Varying paragraph length will help draw users into the content and make the content easier for them to skim.
Provide a Clear Call to Action
Considering we’re talking about a landing page, you’d think this would be obvious. But you’d be surprised how many sites create landing page without clear calls to action!
Make sure the CTA is obvious to a user, either via graphic element or large, linked text. If the copy is short, then placing a CTA on top of the page, as well as toward the bottom should suffice. If the page is longer, then you may want to add additional CTAs to make sure that users notice them. But if this isn’t clear, then the entire message of the page has been lost.
Remove All Distractions
This is essential. If it does not inspire someone toward the specific conversion, it does not belong on the landing page. This includes navigational elements, other links, extraneous text, humor, images, etc. Everything on the page should be related to the action you’re trying to get someone to take. If it does not, then it’s a distraction. And it should be removed.
Creating stronger landing pages is something every business owner should aspire to do. Your landing page is very often the deciding factor in whether someone converts or they get distracted and leave your website.
Great advice and two points are worth emphasizing: message match and clarity.

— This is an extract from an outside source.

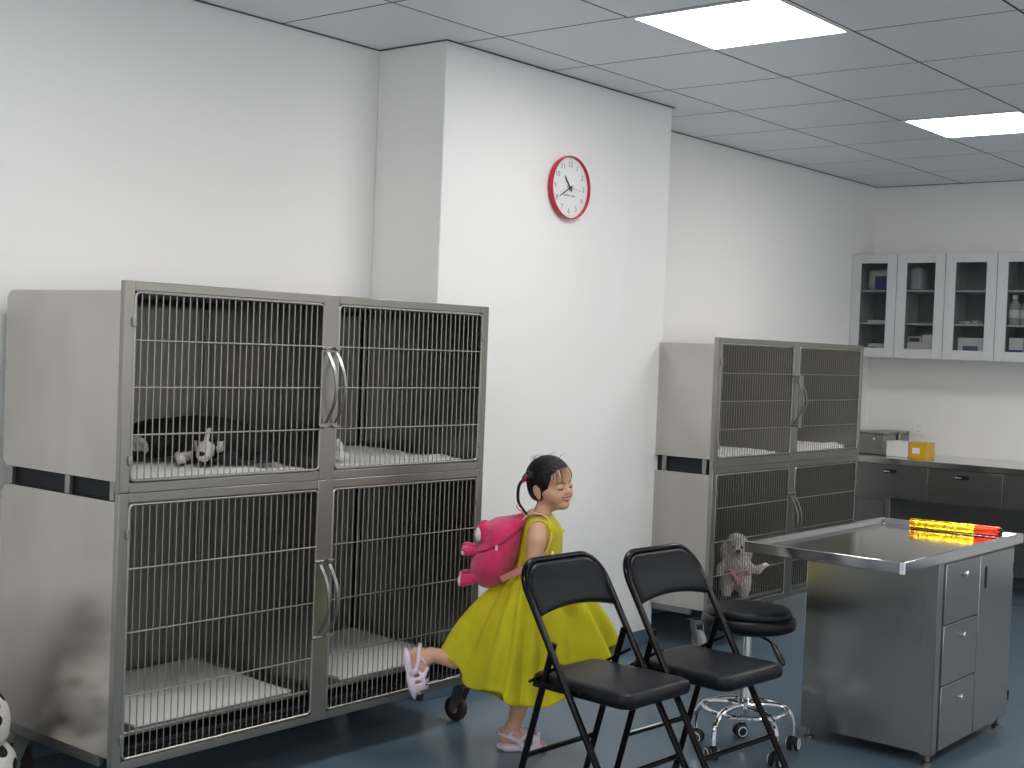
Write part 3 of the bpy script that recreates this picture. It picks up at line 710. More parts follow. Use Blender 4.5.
# ------------------------------------------------------------------ swivel stool
t = thing('swivel_stool', 'round black stool on a chrome base with castors in front of the far cages', 'stool', (1.035, .30, 0), .35)
MB().lathe([(.001,.452), (.150,.452), (.166,.460), (.171,.476), (.169,.492), (.158,.500), (.150,.501), (.153,.506), (.154,.516), (.146,.526), (.12,.530), (.001,.531)], 48).build('seat', 'black_vinyl', t, world=False, angle=1.2)
MB().lathe([(.001,.436), (.085,.436), (.09,.452), (.001,.4521)], 28).build('seat_plate', 'black_plastic', t, world=False)
MB().lathe([(.001,.16), (.026,.16), (.026,.33), (.020,.332), (.0145,.334), (.0145,.4365), (.001,.4365)], 24).build('column', 'chrome', t, world=False)
MB().tube([(.150*math.cos(a), .150*math.sin(a), .158) for a in [2*PI*k/48 for k in range(48)]], .0085, 10, closed=True).build('foot_ring', 'chrome', t, world=False)
mb = MB().tube([(.02,-.02,.442), (.09,-.11,.436), (.125,-.15,.424)], .005, 8)
l_ = mb.build('lever', 'black_plastic', t, world=False)
MB().tube([(.105,-.13,.430), (.125,-.155,.412), (.150,-.185,.385), (.158,-.194,.376)], [.006,.011,.012,.007], 12).build('lever_grip', 'black_plastic', l_, world=False)
for k in range(5):
    a = 2*PI*k/5+.5; c, s = math.cos(a), math.sin(a)
    pts = bez([(r*c, r*s, z) for r, z in ((.02,.17), (.08,.172), (.145,.160), (.178,.125), (.186,.085), (.187,.056))], 5)
    lg = MB().tube(pts, .0105, 10).build('leg', 'chrome', t, world=False)
    px, py = .187*c, .187*s; yaw = a+1.1*(k-2)
    M = Matrix.Translation((px, py, 0)) @ Matrix.Rotation(yaw, 4, 'Z'); mb = MB()
    mb.lathe([(.001,.056), (.012,.056), (.012,.040), (.001,.040)], 14, M)
    mb.box((-.020,-.006,.024), (.014,.006,.046), M)
    for q in (-1, 1):
        mb.lathe([(.001, -.007), (.020,-.007), (.0245,-.004), (.0245,.004), (.020,.007), (.001,.007)], 22, M @ frame((-.010, q*.014, .0246), (1,0,0), (0,0,1), (0,-1,0)))
    cs = mb.build('castor', 'black_plastic', lg, world=False)
    mb = MB()
    for q in (-1, 1): mb.tube([M @ Vector((-.010+.0175*math.cos(b_), q*.0218, .0246+.0175*math.sin(b_))) for b_ in [2*PI*j_/20 for j_ in range(20)]], .0024, 6, closed=True)
    mb.build('hub_ring', 'plastic_white', lg, world=False)

# ------------------------------------------------------------------ folding chairs (face local +X)
W, H, XFt, XTp, XRr, ZP, ZS = .39, .793, .246, -.246, -.246, .558, .198
def tx(z): return XFt+(XTp-XFt)*z/H
def chair(label, loc, rz):
    t = thing('folding_chair', label, 'chair', loc, rz, 'black folding chairs'); w = W/2; r = .0108
    pts = [(tx(.001), -w, .001), (tx(.62), -w, .62)]; R = .085
    for k in range(9):
        a = PI/2*k/8; zz = H-r-R+R*math.sin(a); pts.append((tx(zz), -w+R-R*math.cos(a), zz))
    pts2 = pts+[(p[0], -p[1], p[2]) for p in pts[::-1]]
    MB().tube(pts2, r, 12).build('front_frame', 'black_paint', t, world=False, angle=1.)
    xp = tx(ZP); 
    for s in (-1, 1):
        yy = s*(w-.021)
        MB().tube([(XRr, yy, .001), (xp+.004, yy, ZP)], .0105, 12).build('leg', 'black_paint', t, world=False, angle=1.)
        MB().tube([(XRr-.0005, yy, .0005), (XRr+.008, yy, .022)], .0135, 12).build('foot_cap', 'black_plastic', t, world=False)
        MB().tube([(tx(0.0005), s*w, .0005), (tx(.022), s*w, .022)], .0142, 12).build('foot_cap', 'black_plastic', t, world=False)
        MB().box((-.165, s*(w-.014)-.003, .418), (.02, s*(w-.014)+.003, .438)).build('seat_bracket', 'black_paint', t, world=False, bevel=.002)
        mb = MB().tube([(tx(ZP-.06)-.002, s*(w-.026), ZP-.06), (-.19, s*(w-.026), .425)], .005, 8); mb.build('brace', 'black_paint', t, world=False)
    def rx(z): return XRr+(xp-XRr)*z/ZP
    MB().tube([(rx(ZS), -w+.021, ZS), (rx(ZS), w-.021, ZS)], .0085, 10).build('stretcher', 'black_paint', t, world=False)
    MB().tube([(tx(ZS), -w, ZS), (tx(ZS), w, ZS)], .0085, 10).build('stretcher', 'black_paint', t, world=False)
    # padded seat
    rings = []; 
    for z, ins, rr in ((.408,.012,.035), (.412,.004,.042), (.420,0,.045), (.436,0,.045), (.445,.004,.042), (.451,.014,.036), (.454,.034,.03)):
        out = rrect(.388-2*ins, .345-2*ins, rr, 7, -.008, 0)
        rings.append([(x, y*(1-.05*(x < -.1)), z) for x, y in out])
    mb = MB(); mb.loft(rings); mb.build('seat', 'black_vinyl', t, world=False, angle=1.3)
    # back pad filling the bent frame, arched lower edge
    ex = Vector((0,1,0)); ez = (Vector((XTp,0,H))-Vector((XFt,0,0))).normalized(); en = ex.cross(ez)
    sl = Vector((XTp-XFt,0,H)).length/H
    zb = .630; wi = w-r+.001; Ri = R-r+.002; top = H-2*r+.002; out = []
    for k in range(13): y = -wi+2*wi*k/12; out.append((y, (zb+.020*(1-(y/wi)**2))*sl))
    for k in range(9): a = PI/2*k/8; out.append((wi-Ri+Ri*math.cos(a), (top-Ri+Ri*math.sin(a))*sl))
    for k in range(9): a = PI/2+PI/2*k/8; out.append((-wi+Ri+Ri*math.cos(a), (top-Ri+Ri*math.sin(a))*sl))
    M = frame((XFt,0,0), ex, ez, en); cy = .71*sl; rings = []
    for tt, k in ((-.008,.93), (-.010,.97), (-.007,1), (.007,1), (.012,.97), (.014,.90)):
        ring = []
        for (y, s_) in out:
            ring.append(M @ Vector((y*k, cy+(s_-cy)*(1-(1-k)*1.9), tt+.012*(y/wi)**2*0)))
        rings.append(ring)
    MB().loft(rings).build('backrest', 'black_vinyl', t, world=False, angle=1.2)
    return t
ch = chair('black folding chair nearer the viewer, in front of the child', (1.118, -.667, 0), -.036)
c2 = copy_tree(ch); c2.location = (1.211, -.261, 0); c2.rotation_euler = (0,0,-.071); c2['label'] = 'black folding chair next to the steel exam table, farther of the two'

# ------------------------------------------------------------------ the running child (local +X = running direction)
def rotz(d): return Matrix.Rotation(math.radians(d), 4, 'Z')
GA = math.radians(39.505)
HM = Matrix.Translation((.078, 0, .958)) @ Matrix.Rotation(math.radians(-9), 4, 'Y') @ rotz(-42) @ Matrix.Rotation(math.radians(4), 4, 'Y')
HS = .93
def hp(x, y, z): return tuple(HM @ Vector((x*HS, y*HS, z*HS)))
HRm = [[HM[i][j] for j in range(3)] for i in range(3)]
def hell(F, c, r, k=.01, op='add', tilt=None):
    R = np.array(HRm)
    if tilt is not None: R = R @ np.array([[Matrix.Rotation(tilt[1], 3, tilt[0])[i][j] for j in range(3)] for i in range(3)])
    F.ell(hp(*c), np.array(r)*HS, k, op, R=R)
def hcap(F, a, b, ra, rb=None, k=.01, op='add'): F.cap(hp(*a), hp(*b), ra*HS, (rb if rb is not None else ra)*HS, k, op)
def footM(o, fwd, up):
    x = Vector(fwd).normalized(); z = Vector(up); z = (z-x*z.dot(x)).normalized(); return frame(o, x, z.cross(x), z)
FS = 1.10
FM1 = footM((-.075, .015, 0), (1,.03,0), (0,0,1)) @ Matrix.Scale(FS, 4)
FM2 = footM((-.425, -.068, .362), (.05,-.02,-.21), (.98,0,.18)) @ Matrix.Scale(FS, 4)
F = Field((-.44,-.185,-.004), (.175,.165,1.075), .003)
# torso, hips
F.ell((.047,0,.765), (.058,.078,.095), .02); F.ell((.040,0,.655), (.056,.074,.085), .03); F.ell((.028,0,.565), (.064,.080,.065), .03)
F.cap((.038,-.062,.815), (.050,.062,.815), .030, .030, .02)
# neck and head
F.chain([(.040,0,.825), hp(-.022,0,-.050)], [.034,.029], .015)
hell(F, (-.012,0,.026), (.081,.071,.074), .01)
hell(F, (.020,0,-.024), (.056,.056,.066), .02)
hell(F, (.040,0,.032), (.040,.054,.042), .02)
for s in (-1, 1): hell(F, (.042, s*.031, -.036), (.027,.026,.026), .018)
hell(F, (.054,0,-.076), (.020,.020,.016), .018); hcap(F, (.01,0,-.07), (.05,0,-.074), .030, .016, .015)
for s in (-1, 1): hell(F, (.080, s*.029, -.004), (.013,.016,.010), .014, 'sub')
for s in (-1, 1): hell(F, (.062, s*.029, -.006), (.0135,.0165,.0115), .005)
hcap(F, (.068,0,.004), (.080,0,-.022), .0065, .0085, .008); hell(F, (.082,0,-.025), (.0090,.0085,.0075), .004)
for s in (-1, 1): hell(F, (.075, s*.010, -.027), (.0065,.0055,.0055), .004)
# smiling mouth: lips, slightly open
def mouth(t, up): return (.0775-.019*abs(t)**1.7, .027*t, -.0515+.011*t*t+(.0035*(1-t*t) if up else -.0045*(1-t*t)))
F.chain([hp(*mouth(t/5, True)) for t in range(-5, 6)], [.0022+.0012*(1-abs(t)/5) for t in range(-5, 6)], .004)
F.chain([hp(*mouth(t/5, False)) for t in range(-5, 6)], [.0022+.0022*(1-abs(t)/5) for t in range(-5, 6)], .004)
F.chain([hp(mouth(t/5, True)[0]+.004, .020*t/5, -.0500+.006*(t/5)**2) for t in range(-4, 5)], [.0012]*9, .002) if False else None
for t in range(-3, 4): hell(F, (.0800-.013*abs(t/5)**1.7, .0052*t, -.0520+.009*(t/5)**2), (.0040,.0040,.0022), .002, 'sub')
# ears
for s in (-1, 1):
    hell(F, (-.014, s*.071, -.018), (.018,.0075,.026), .006, tilt=('X', s*-.25)); hell(F, (-.011, s*.079, -.015), (.010,.005,.016), .004, 'sub'); hell(F, (-.008, s*.069, -.041), (.008,.006,.009), .005)
# arms: near (right) arm hangs straight, far arm in front of the body
F.chain([(.034,-.078,.808), (.030,-.098,.770), (.024,-.112,.690), (.046,-.132,.655), (.082,-.146,.628)], [.036,.033,.026,.022,.0165], .012)
F.chain([(.052,.078,.808), (.052,.094,.770), (.046,.104,.690), (.075,.100,.630), (.098,.092,.590)], [.034,.031,.025,.021,.0165], .012)
def hand(F, M):
    q = lambda *p: tuple(M @ Vector(p))
    F.chain([q(0,0,0), q(.012,0,0)], [.0165,.016], .008); R = np.array([[M[i][j] for j in range(3)] for i in range(3)])
    F.ell(q(.030,0,0), (.024,.020,.0095), .008, R=R)
    for i, (y, l) in enumerate(((-.0150,.028), (-.0052,.033), (.0048,.031), (.0145,.024))):
        F.chain([q(.044,y,0), q(.044+l*.5,y*1.1,-.004), q(.044+l*.8,y*1.15,-.012), q(.044+l,y*1.15,-.019)], [.0058,.0053,.0050,.0044], .002)
    F.chain([q(.016,-.014,-.002), q(.030,-.025,-.006), q(.043,-.029,-.012)], [.0075,.0062,.0052], .004)
hand(F, frame((.088,-.148,.624), Vector((.80,0,-.60)).normalized(), Vector((.60,0,.80)).normalized()*-1, Vector((.80,0,-.60)).normalized().cross(Vector((.60,0,.80)).normalized()*-1)))
hand(F, frame((.100,.091,.586), Vector((.45,-.1,-.88)).normalized(), Vector((.88,0,.45)).normalized()*-1, Vector((.45,-.1,-.88)).normalized().cross(Vector((.88,0,.45)).normalized()*-1).normalized()))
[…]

First, most people view the landing page in a vacuum and don’t consider how the user arrived at the page. If it’s just a sub-page of your website and you’re using it for paid traffic, the messaging between your PPC ad and the page headline/copy is probably not matched precisely. Create a dedicated landing page and make the message match to get higher conversion rates.
Second, clarity is key. If users can’t quickly determine where they are, what you offer and why they should buy from you (shout out to MarketingExperiments) they will quickly leave.
Thomas
Very nice article with several key points. I found you via Social Triggers, by the way. 😉
I was one of those with a landing page that really did NOT have a clear call to action, like you say, as ridiculous as that is.
We made the change and the same DAY doubled our conversions.
Take care,
Thomas @ NE1UP.com
Kamalika Ghosh
Interestingly we also follow a framework for landing pages…we call it HABITS of conversion optimized landing pages. This depicts the basic 6 things that any landing page is based on – compelling Headline, strong call to Action, Benefits that a visitor will get, Image/video, the Trust factor and finally the Speed with which it delivers.